The firm’s top executives in recent months have laid out plans to raise more client funds for private investing and rely less on its own balance sheet. As part of that effort, the bank is looking to consolidate the investing activities of multiple units across the firm to add more heft to its merchant banking division, according to people briefed on the matter. A related announcement was set for as soon as Monday.
The Wall Street Journal reported Sunday that Goldman is pulling together four separate units, including the special situations group from its trading division, to create a larger entity that will invest in private companies, real estate and other deals. Leslie Shribman, a Goldman Sachs spokeswoman, declined to comment on the move.
“There actually is a very, very significant alternatives asset manager inside Goldman Sachs,” which has operated from a number of different units in the past, Chief Executive Officer David Solomon told Bloomberg Television in April, when asked whether he aimed to create something akin to Blackstone Group LP. “We see opportunities to expand what we’re doing for clients in that business and be a little more focused on growing our client franchise around those activities.”

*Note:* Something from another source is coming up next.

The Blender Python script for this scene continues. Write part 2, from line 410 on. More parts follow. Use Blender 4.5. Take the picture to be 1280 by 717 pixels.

Under Solomon, who rose to CEO in October, the firm has been honing its strategy for the private investing business, looking to make it operate more efficiently and profitably, while relying more on fees than investment gains. Rich Friedman, who led the merchant banking unit for 21 years, handed off leadership in April to Andrew Wolff and Sumit Rajpal, who have principal responsibility for the private equity business. The shakeup also gave Julian Salisbury, head of the special situations group, oversight of real estate across the firm.
Goldman Sachs has long been unique among Wall Street banks in the size of investments it makes with its own funds -- the firm had $20 billion in private equity investments at the end of 2018. While the company’s status as a major investor has raised conflicts for its investment bankers, it’s also been hugely profitable. Investing and lending, the reporting segment that includes the merchant bank division, contributed higher pretax profit than the firm’s trading or investment banking businesses last year.
John Waldron, the firm’s president, said at an industry conference last month that the bank will look to court institutional investors with its ability to offer private equity deals and public market strategies.
“This is going to be a long-term journey,” he said at the Bernstein Strategic Decisions Conference. “We’re not going to turn this battleship from balance sheet investing to fee income overnight.”
Goldman shares have fallen 18% in the past year, compared with the 1.3% decline in the Standard and Poor’s 500 Financials Index. The broader S&P 500 Index climbed 3.8%.